To tie it back to the original topic, I think at this stage of the game as Bro Gill kind of alluded to, I think there is a better chance for manufacturer involvement to impact a production truck class like 7100 then there is in TT. I can't find anything on the dealer lot that looks like a TT but aside from fiberglass and bolt on parts I can pretty much see most 7100 trucks at every dealership in America.
 

9rocky

Well-Known Member
#15
What made our sport so awesome to us was always that you could pick a class that would match your budget. Anyone can race offroad, from class 11 to Trophy Truck, that was made this sport what it is. You could start in a entry level class and race with the big guys.
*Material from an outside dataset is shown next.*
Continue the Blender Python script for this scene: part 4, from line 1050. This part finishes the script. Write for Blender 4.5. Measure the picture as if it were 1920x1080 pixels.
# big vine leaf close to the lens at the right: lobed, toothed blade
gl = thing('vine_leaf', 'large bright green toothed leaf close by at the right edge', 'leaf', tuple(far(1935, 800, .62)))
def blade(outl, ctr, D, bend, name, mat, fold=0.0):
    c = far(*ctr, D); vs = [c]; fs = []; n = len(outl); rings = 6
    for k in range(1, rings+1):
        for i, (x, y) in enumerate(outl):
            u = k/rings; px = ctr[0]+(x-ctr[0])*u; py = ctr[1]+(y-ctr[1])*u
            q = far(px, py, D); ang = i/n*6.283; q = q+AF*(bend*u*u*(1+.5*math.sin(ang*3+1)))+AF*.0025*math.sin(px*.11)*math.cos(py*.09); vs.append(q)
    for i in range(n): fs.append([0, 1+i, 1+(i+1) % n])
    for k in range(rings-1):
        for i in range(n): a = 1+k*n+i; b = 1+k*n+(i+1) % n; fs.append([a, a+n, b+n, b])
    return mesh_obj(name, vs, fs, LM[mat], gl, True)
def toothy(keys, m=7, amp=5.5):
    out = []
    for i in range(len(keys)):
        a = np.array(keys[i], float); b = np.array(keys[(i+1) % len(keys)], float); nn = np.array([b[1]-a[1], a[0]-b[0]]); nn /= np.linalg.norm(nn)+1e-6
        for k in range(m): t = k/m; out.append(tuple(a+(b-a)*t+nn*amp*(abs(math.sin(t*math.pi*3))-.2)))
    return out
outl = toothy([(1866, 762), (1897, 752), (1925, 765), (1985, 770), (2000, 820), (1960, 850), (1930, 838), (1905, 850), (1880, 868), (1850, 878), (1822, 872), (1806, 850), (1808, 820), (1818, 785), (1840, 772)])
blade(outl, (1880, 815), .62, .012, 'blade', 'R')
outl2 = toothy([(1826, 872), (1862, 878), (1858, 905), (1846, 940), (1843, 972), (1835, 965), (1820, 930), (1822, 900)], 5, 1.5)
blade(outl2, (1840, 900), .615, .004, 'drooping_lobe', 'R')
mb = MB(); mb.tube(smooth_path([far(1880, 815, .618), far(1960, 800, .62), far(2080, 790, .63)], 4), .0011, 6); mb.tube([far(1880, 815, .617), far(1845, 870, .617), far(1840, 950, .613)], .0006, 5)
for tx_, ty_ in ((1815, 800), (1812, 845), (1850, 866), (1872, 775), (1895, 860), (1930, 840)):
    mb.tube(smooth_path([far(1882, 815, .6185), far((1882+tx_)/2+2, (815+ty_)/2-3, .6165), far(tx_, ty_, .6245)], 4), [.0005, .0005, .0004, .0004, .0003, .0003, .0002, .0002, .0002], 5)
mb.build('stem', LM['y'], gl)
If you worked hard and your position in life improved, or you were able to secure some sponsorship, you could move up to faster classes.
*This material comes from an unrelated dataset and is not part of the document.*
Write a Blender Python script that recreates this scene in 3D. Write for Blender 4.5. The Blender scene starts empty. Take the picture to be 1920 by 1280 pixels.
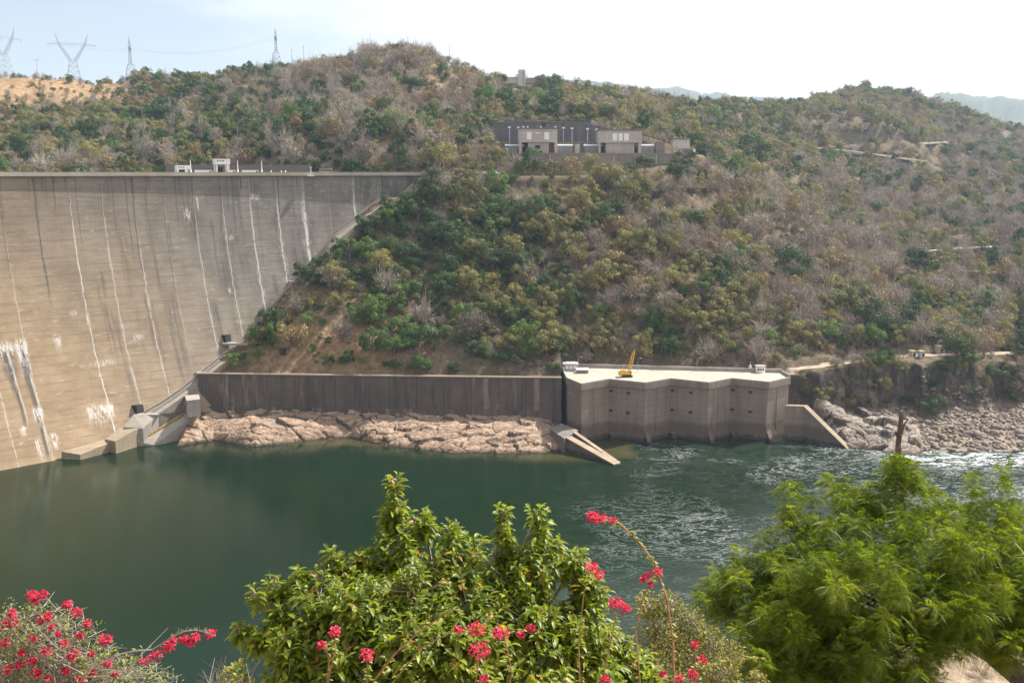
import bpy, math, random
import numpy as np
from mathutils import Vector, Matrix, noise as mnoise

# ------------------------------------------------------------------ camera, sky, sun, exposure
S = bpy.context.scene
COL = S.collection
FPX, PITCH, CAMZ = 1900.0, 0.165, 99.8          # focal length in photo pixels, downward tilt, eye height over the river
cam = bpy.data.objects.new('camera', bpy.data.cameras.new('camera'))
COL.objects.link(cam); S.camera = cam
cam.location = (0, 0, CAMZ); cam.rotation_euler = (math.pi/2-PITCH, 0, 0)
cam.data.sensor_width = 36.0; cam.data.lens = 36.0*FPX/1920.0
cam.data.clip_start = 0.2; cam.data.clip_end = 30000
SUN_AZ, SUN_EL = math.radians(57), math.radians(50)      # azimuth measured from +Y towards +X
sun = bpy.data.lights.new('sun', 'SUN'); sun.energy = 5.0; sun.angle = math.radians(0.53); sun.color = (1.0, 0.95, 0.87)
so = bpy.data.objects.new('sun', sun); COL.objects.link(so)
SD = Vector((math.sin(SUN_AZ)*math.cos(SUN_EL), math.cos(SUN_AZ)*math.cos(SUN_EL), math.sin(SUN_EL)))
so.rotation_euler = SD.to_track_quat('Z', 'Y').to_euler(); so.location = (200, 100, 600)
W = bpy.data.worlds.new('World'); S.world = W; W.use_nodes = True
wn, wl = W.node_tree.nodes, W.node_tree.links; wn.clear()
sky = wn.new('ShaderNodeTexSky'); sky.sky_type = 'NISHITA'; sky.sun_disc = False
sky.sun_elevation = SUN_EL; sky.sun_rotation = SUN_AZ; sky.altitude = 500; sky.dust_density = 1.6; sky.air_density = 1.0
bg = wn.new('ShaderNodeBackground'); bg.inputs[1].default_value = 0.07
# thin bright cirrus veil, laid out in the direction of view from the ground
tc = wn.new('ShaderNodeTexCoord'); mp = wn.new('ShaderNodeMapping'); mp.inputs['Scale'].default_value = (1.0, 1.0, 4.2)
mp.inputs['Location'].default_value = (0.35, 0.1, 0.0)
nz = wn.new('ShaderNodeTexNoise'); nz.inputs['Scale'].default_value = 2.3; nz.inputs['Detail'].default_value = 7; nz.inputs['Roughness'].default_value = 0.55
sx = wn.new('ShaderNodeSeparateXYZ')
wl.new(tc.outputs['Generated'], mp.inputs[0]); wl.new(mp.outputs[0], nz.inputs[0]); wl.new(tc.outputs['Generated'], sx.inputs[0])
ma = wn.new('ShaderNodeMath'); ma.operation = 'MULTIPLY_ADD'; ma.inputs[1].default_value = 1.1; wl.new(sx.outputs[0], ma.inputs[0]); wl.new(nz.outputs[0], ma.inputs[2])
mr = wn.new('ShaderNodeMapRange'); mr.inputs[1].default_value = 0.16; mr.inputs[2].default_value = 0.46; mr.inputs[3].default_value = 0.32; mr.interpolation_type = 'SMOOTHSTEP'
wl.new(ma.outputs[0], mr.inputs[0])
mx = wn.new('ShaderNodeMix'); mx.data_type = 'RGBA'; wl.new(mr.outputs[0], mx.inputs[0]); wl.new(sky.outputs[0], mx.inputs[6]); mx.inputs[7].default_value = (9.0, 9.1, 9.2, 1)
wl.new(mx.outputs[2], bg.inputs[0])
wo = wn.new('ShaderNodeOutputWorld'); wl.new(bg.outputs[0], wo.inputs[0])
S.view_settings.view_transform = 'Standard'; S.view_settings.look = 'None'; S.view_settings.gamma = 1; S.view_settings.exposure = 0.94
S.render.engine = 'CYCLES'; S.cycles.max_bounces = 6; S.cycles.transparent_max_bounces = 4; S.cycles.volume_bounces = 0
S.cycles.diffuse_bounces = 3; S.cycles.glossy_bounces = 2

# ------------------------------------------------------------------ measuring: sight lines to points of the place
CP, SP = math.cos(PITCH), math.sin(PITCH)
def ray(px, py):
    a, b = (px-960)/FPX, (640-py)/FPX           # right, up
    return Vector((a, CP+b*SP, -SP+b*CP))
def at(px, py, Y):
    d = ray(px, py); k = Y/d.y
    return Vector((d.x*k, Y, CAMZ+d.z*k))
def atz(px, py, z):
    d = ray(px, py); k = (z-CAMZ)/d.z
    return Vector((d.x*k, d.y*k, z))
def topx(X, Y, Z):
    z = Z-CAMZ; d = Y*CP-z*SP; u = Y*SP+z*CP
    return 960+FPX*X/d, 640-FPX*u/d

# ------------------------------------------------------------------ helpers
def tag(o, label=None, cat=None, group=None, kind=None):
    if label: o['label'] = label
    if cat: o['category'] = cat
    if group: o['group'] = group
    if kind: o['kind'] = kind
    return o
def thing(name, label, cat, loc=(0, 0, 0), group=None, rz=0):
    o = bpy.data.objects.new(name, None); COL.objects.link(o); o.empty_display_size = 0.3
    o.location = loc; o.rotation_euler = (0, 0, rz)
    return tag(o, label, cat, group)
class MB:
    def __init__(s): s.v = []; s.f = []
    def quad(s, *p):
        n = len(s.v); s.v += [tuple(q) for q in p]; s.f.append(tuple(range(n, n+len(p))))
    def box(s, c, d, rz=0, taper=1.0):
        n = len(s.v); ca, sa = math.cos(rz), math.sin(rz)
        for z in (-1, 1):
            t = taper if z > 0 else 1.0
            for x, y in ((-1, -1), (1, -1), (1, 1), (-1, 1)):
                X, Y = x*d[0]/2*t, y*d[1]/2*t
                s.v.append((c[0]+X*ca-Y*sa, c[1]+X*sa+Y*ca, c[2]+z*d[2]/2))
        for f in ((0, 3, 2, 1), (4, 5, 6, 7), (0, 1, 5, 4), (1, 2, 6, 5), (2, 3, 7, 6), (3, 0, 4, 7)): s.f.append(tuple(n+i for i in f))
        return s
    def prism(s, pts, z0, z1):
        """pts: plan points (x,y) or (x,y,ztop) counter-clockwise"""
        n = len(s.v); m = len(pts)
        for p in pts: s.v.append((p[0], p[1], z0))
        for p in pts: s.v.append((p[0], p[1], p[2] if (len(p) > 2 and z1 is None) else z1))
        s.f.append(tuple(n+i for i in reversed(range(m)))); s.f.append(tuple(n+m+i for i in range(m)))
        for i in range(m):
            j = (i+1) % m; s.f.append((n+i, n+j, n+m+j, n+m+i))
        return s
    def tube(s, pts, r0, r1=None, k=6, cap=True):
        r1 = r0 if r1 is None else r1; n = len(s.v); P = [Vector(p) for p in pts]; L = len(P)
        for i, p in enumerate(P):
            t = (P[min(i+1, L-1)]-P[max(i-1, 0)]).normalized()
            a = t.cross(Vector((0, 0, 1)) if abs(t.z) < .9 else Vector((1, 0, 0))).normalized(); b = t.cross(a)
            r = r0+(r1-r0)*i/max(L-1, 1)
            for j in range(k):
                w = 2*math.pi*j/k; s.v.append(tuple(p+a*(r*math.cos(w))+b*(r*math.sin(w))))
        for i in range(L-1):
            for j in range(k):
                s.f.append((n+i*k+j, n+i*k+(j+1) % k, n+(i+1)*k+(j+1) % k, n+(i+1)*k+j))
        if cap: s.f.append(tuple(n+j for j in reversed(range(k)))); s.f.append(tuple(n+(L-1)*k+j for j in range(k)))
        return s
    def build(s, name, mat, parent=None, smooth=False, recalc=True):
        me = bpy.data.meshes.new(name); me.from_pydata(s.v, [], s.f); me.update()
        if recalc:
            import bmesh
            bm = bmesh.new(); bm.from_mesh(me); bmesh.ops.recalc_face_normals(bm, faces=bm.faces); bm.to_mesh(me); bm.free()
        if smooth: me.polygons.foreach_set('use_smooth', [True]*len(me.polygons))
        if mat: me.materials.append(mat)
        o = bpy.data.objects.new(name, me); COL.objects.link(o)
        if parent:
            o.parent = parent
        return o
def np_mesh(name, V, F, mat, smooth=False, attrs=None, link=True):
    V = np.asarray(V, np.float32); F = np.asarray(F, np.int32); k = F.shape[1]
    me = bpy.data.meshes.new(name); me.vertices.add(len(V)); me.vertices.foreach_set('co', V.ravel())
    me.loops.add(F.size); me.loops.foreach_set('vertex_index', F.ravel())
    me.polygons.add(len(F)); me.polygons.foreach_set('loop_start', np.arange(0, F.size, k, dtype=np.int32))
    me.update(calc_edges=True); me.validate()
    if smooth: me.polygons.foreach_set('use_smooth', np.ones(len(me.polygons), bool))
    for a, arr in (attrs or {}).items():
        at_ = me.attributes.new(a, 'FLOAT', 'POINT'); at_.data.foreach_set('value', np.asarray(arr, np.float32).ravel())
    if mat: me.materials.append(mat)
    if not link: return me
    o = bpy.data.objects.new(name, me); COL.objects.link(o); return o
def grid_faces(nu, nv):
    i = np.arange(nu*nv).reshape(nv, nu); a = i[:-1, :-1].ravel(); b = i[:-1, 1:].ravel(); c = i[1:, 1:].ravel(); d = i[1:, :-1].ravel()
    return np.stack([a, b, c, d], 1)
_lat = np.random.default_rng(7).random((256, 256))
def vnoise(x, y):
    xi = np.floor(x).astype(int); yi = np.floor(y).astype(int); fx = x-xi; fy = y-yi
    fx = fx*fx*(3-2*fx); fy = fy*fy*(3-2*fy)
    g = lambda a, b: _lat[a & 255, b & 255]
    return (g(xi, yi)*(1-fx)+g(xi+1, yi)*fx)*(1-fy)+(g(xi, yi+1)*(1-fx)+g(xi+1, yi+1)*fx)*fy
def fbm(x, y, o=4, r=.5):
    t = 0; a = 1; n = 0
    for k in range(o): t = t+a*vnoise(x*2**k+17.3*k, y*2**k+9.1*k); n += a; a *= r
    return t/n
def sstep(a, b, x):
    t = np.clip((x-a)/(b-a), 0, 1); return t*t*(3-2*t)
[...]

I think some people have lost sight of this aspect.
 

Zac Reish

Well-Known Member
#16
Too many threads about how off-road used to be better. On September 29th there is 21 class 5 racers that are true hardcore not silver spooned racers coming out to battle on 57 miles of un bladed rough Lucerne desert. We will be cheersing and talking crap before and after the race is over. You guys can keep having a pity party about the good ole days or you can come out and watch us race like they used to back in the 80’s and 90’s.
 

J Prich

Well-Known Member
#17
I would say that to the original question, whether the intended purpose was acheived or not I don't know, but the fact that TT's have endured and evolved for 25 years would have to fall in to the category of success I'd think.
 

Bro_Gill

Well-Known Member
#18
Hey Zac- Did the Trophy Truck class move desert racing up into a more professional auto racing program or not? I love class 5 cars, especially real ones, but that wasn't what this was about. But in that vein, How many races this year have had 10 class 5 cars racing?
 

ErikIrvine

Well-Known Member
#19
Hey Zac- Did the Trophy Truck class move desert racing up into a more professional auto racing program or not? I love class 5 cars, especially real ones, but that wasn't what this was about. But in that vein, How many races this year have had 10 class 5 cars racing?
Yeah, Zac!?!
 

Zac Reish

Well-Known Member
#20
I don’t think so. Tt (in my estimation) is 90% private hobbiest enjoying life. And I do t blame them. I think it’s awesome.

10 plus for class 5? This will be the 1st or 2nd this year after mint (I can’t remember mints entry but many class 5 guys got got boned because they were saving spots for utv ) and rage will Be 20 plus for sure.

I like the sport how it is. Yeah sponsors would be nice but I like how this is still the Wild West and they haven’t pussified the sport too much. If all the negative stuff was in front of everyone to judge we would have less than we do now to enjoy.

Count your blessings. Come watch a bunch of class 5ers battle in your backyard anywhere along the course you want for free!!